EXERCISE >>
Write out every entry, unchanged. Skip any picture.

═════ DATA PROVIDED ═════

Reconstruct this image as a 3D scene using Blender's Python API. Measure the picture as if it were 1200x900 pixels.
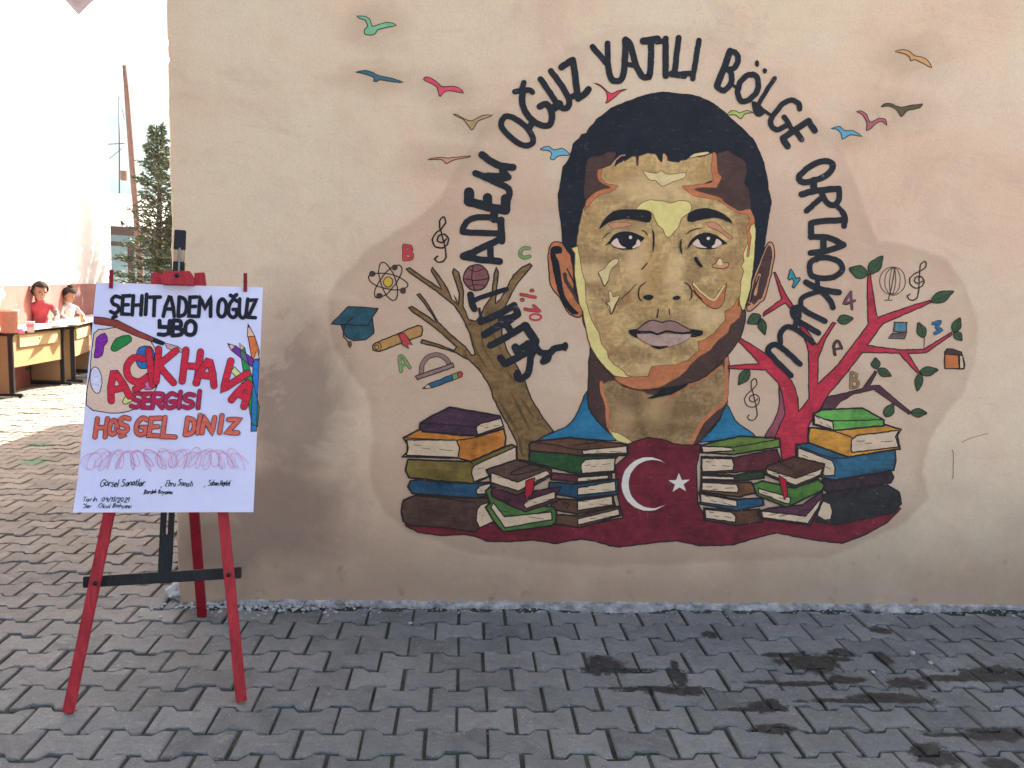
import bpy, bmesh, math, random
from mathutils import Vector, Matrix, noise
from mathutils.geometry import tessellate_polygon
random.seed(7)
R = math.radians
for o in list(bpy.data.objects): bpy.data.objects.remove(o)
S = bpy.context.scene
COL = S.collection

# ------------------------------------------------------------------ camera, sky, sun, exposure
F_PX, YAW, PITCH, ROLL = 960.0, R(3.5), R(7.0), R(1.75)
CAM = Vector((0.0, -3.447, 1.4))
fwd = Vector((math.sin(YAW)*math.cos(PITCH), math.cos(YAW)*math.cos(PITCH), -math.sin(PITCH)))
rt0 = Vector((math.cos(YAW), -math.sin(YAW), 0)); up0 = rt0.cross(fwd)
rt = rt0*math.cos(ROLL) + up0*math.sin(ROLL); up = up0*math.cos(ROLL) - rt0*math.sin(ROLL)
cd = bpy.data.cameras.new('camera'); cam = bpy.data.objects.new('camera', cd); COL.objects.link(cam)
cd.sensor_width = 36; cd.lens = F_PX/1200*36; cd.clip_start = 0.05; cd.clip_end = 5000
m = Matrix.Identity(4)
for i in range(3):
    m[i][0] = rt[i]; m[i][1] = up[i]; m[i][2] = -fwd[i]; m[i][3] = CAM[i]
cam.matrix_world = m
S.camera = cam
SUN_EL, SUN_AZ = R(38), R(25.5)          # the sun stands behind the painted wall, to its right
W = bpy.data.worlds.new('World'); S.world = W; W.use_nodes = True
nt = W.node_tree; bg = nt.nodes['Background']
sky = nt.nodes.new('ShaderNodeTexSky'); sky.sky_type = 'NISHITA'; sky.sun_disc = False
sky.sun_elevation = SUN_EL; sky.sun_rotation = SUN_AZ
sky.air_density = 0.6; sky.dust_density = 3.0; sky.ozone_density = 0.0
nt.links.new(sky.outputs[0], bg.inputs[0]); bg.inputs[1].default_value = 0.14
sl = bpy.data.lights.new('sun', 'SUN'); sl.energy = 4.8; sl.angle = R(0.5); sl.color = (1, .95, .87)
sun = bpy.data.objects.new('sun', sl); COL.objects.link(sun)
sd = Vector((math.sin(SUN_AZ)*math.cos(SUN_EL), math.cos(SUN_AZ)*math.cos(SUN_EL), math.sin(SUN_EL)))
sun.rotation_euler = sd.to_track_quat('Z', 'Y').to_euler(); sun.location = sd*30
S.render.engine = 'CYCLES'
S.view_settings.view_transform = 'Standard'; S.view_settings.look = 'None'
S.view_settings.gamma = 1; S.view_settings.use_curve_mapping = False
S.view_settings.exposure = 2.52
S.view_settings.use_white_balance = True; S.view_settings.white_balance_temperature = 7300
KC = (0.74, 0.885, 1.01)                    # photo value of a white surface in this shade, per channel

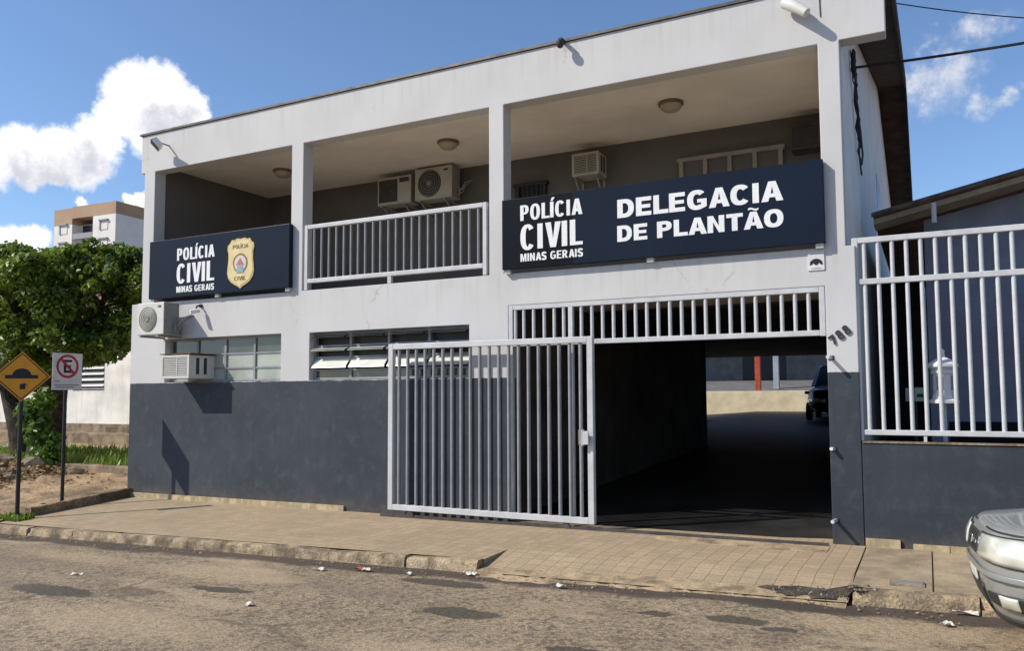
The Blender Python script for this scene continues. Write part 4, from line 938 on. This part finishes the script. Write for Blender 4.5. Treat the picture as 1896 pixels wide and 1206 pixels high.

═════

SOLUTION TO THIS PROBLEM >>
Reconstruct this image as a 3D scene using Blender's Python API. Measure the picture as if it were 1200x900 pixels.
import bpy, bmesh, math, random
from mathutils import Vector, Matrix, noise
from mathutils.geometry import tessellate_polygon
random.seed(7)
R = math.radians
for o in list(bpy.data.objects): bpy.data.objects.remove(o)
S = bpy.context.scene
COL = S.collection

# ------------------------------------------------------------------ camera, sky, sun, exposure
F_PX, YAW, PITCH, ROLL = 960.0, R(3.5), R(7.0), R(1.75)
CAM = Vector((0.0, -3.447, 1.4))
fwd = Vector((math.sin(YAW)*math.cos(PITCH), math.cos(YAW)*math.cos(PITCH), -math.sin(PITCH)))
rt0 = Vector((math.cos(YAW), -math.sin(YAW), 0)); up0 = rt0.cross(fwd)
rt = rt0*math.cos(ROLL) + up0*math.sin(ROLL); up = up0*math.cos(ROLL) - rt0*math.sin(ROLL)
cd = bpy.data.cameras.new('camera'); cam = bpy.data.objects.new('camera', cd); COL.objects.link(cam)
cd.sensor_width = 36; cd.lens = F_PX/1200*36; cd.clip_start = 0.05; cd.clip_end = 5000
m = Matrix.Identity(4)
for i in range(3):
    m[i][0] = rt[i]; m[i][1] = up[i]; m[i][2] = -fwd[i]; m[i][3] = CAM[i]
cam.matrix_world = m
S.camera = cam
SUN_EL, SUN_AZ = R(38), R(25.5)          # the sun stands behind the painted wall, to its right
W = bpy.data.worlds.new('World'); S.world = W; W.use_nodes = True
nt = W.node_tree; bg = nt.nodes['Background']
sky = nt.nodes.new('ShaderNodeTexSky'); sky.sky_type = 'NISHITA'; sky.sun_disc = False
sky.sun_elevation = SUN_EL; sky.sun_rotation = SUN_AZ
sky.air_density = 0.6; sky.dust_density = 3.0; sky.ozone_density = 0.0
nt.links.new(sky.outputs[0], bg.inputs[0]); bg.inputs[1].default_value = 0.14
sl = bpy.data.lights.new('sun', 'SUN'); sl.energy = 4.8; sl.angle = R(0.5); sl.color = (1, .95, .87)
sun = bpy.data.objects.new('sun', sl); COL.objects.link(sun)
sd = Vector((math.sin(SUN_AZ)*math.cos(SUN_EL), math.cos(SUN_AZ)*math.cos(SUN_EL), math.sin(SUN_EL)))
sun.rotation_euler = sd.to_track_quat('Z', 'Y').to_euler(); sun.location = sd*30
S.render.engine = 'CYCLES'
S.view_settings.view_transform = 'Standard'; S.view_settings.look = 'None'
S.view_settings.gamma = 1; S.view_settings.use_curve_mapping = False
S.view_settings.exposure = 2.52
S.view_settings.use_white_balance = True; S.view_settings.white_balance_temperature = 7300
KC = (0.74, 0.885, 1.01)                    # photo value of a white surface in this shade, per channel

The Blender Python script for this scene continues. Write part 4, from line 938 on. This part finishes the script. Write for Blender 4.5. Treat the picture as 1896 pixels wide and 1206 pixels high.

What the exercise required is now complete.